In the old-stuff-that-wants-reconstruction-in-Sibelius pile there remains only these 2 ¾ pp. of Scene 5; Scene 6 (90 seconds of, essentially, bassoon invention, representing Nastenka's reaction to The Dreamer's ramble); Scene 7 (a 10-minute "domestic ballet," Nastenka telling of life at home with her granny, and the entrance of The Lodger into their life); and Intermezzo II [side bar approaching]

... I jumped ahead with this one, which I think is done. I've just had a close-ish look, and the question before me turns upon 19 measures of timpani solo: When I wrote this eight years ago (!), did I mean for this to be solo timpani throughout? I may have. Or did I mean to add an instrument as counterpoint to part of this passage? I may have. The challenge, of course, is to try to re-discover what I had in view then, long ago, without front-loading the question with any "stuff" from this year. (I am also not in any rush, as - per above - I have the rest of Scene 5, and Scenes 6 & 7 to occupy me first.)

[exit side bar]

Intermezzo III is as yet only an incipit, 27 measures (and I am not sure that I am done with those last four measures, even). Probably I shall proceed with the "execution" of Scene 8, which has only been an outline for a decade . . . it is a story-within-Nastenka's-story, the evening at the opera. Though I think I shall keep it to 3 minutes, it is a mash-up of two Rossini overtures, Barber of Seville (which is what they go to see at the opera) and La gazza ladra (partly because I just love it, partly because of the subtext the title provides, since for the first few nights, Nastenka is in torment about The Lodger. I left it at a point where I had detailed an outline of how my (re-)composition would track the two Rossini Ur-texts (and my own mind on the cliff's-edge of, can I pull this off, or is it really just a bad, hackneyed idea?) So, it is high time I put that project to the acid test.

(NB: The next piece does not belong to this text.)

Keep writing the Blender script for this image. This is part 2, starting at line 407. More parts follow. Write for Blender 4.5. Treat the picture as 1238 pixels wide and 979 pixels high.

Scenes 6 & 7, though, will almost assuredly occupy me to (say) 20 July. Then (and even though it is "out of turn"), probably I'll see to Intermezzo II, which should be one evening's work or so. I'll leave Intermezzo III until I reach that point "honestly" . . . so I shall hope to have Scene 8 done, and to our satisfaction, by August.

With God's help, I should be at the point of composing fresh material to the end of wrapping up the whole, the weekend which starts the month of August.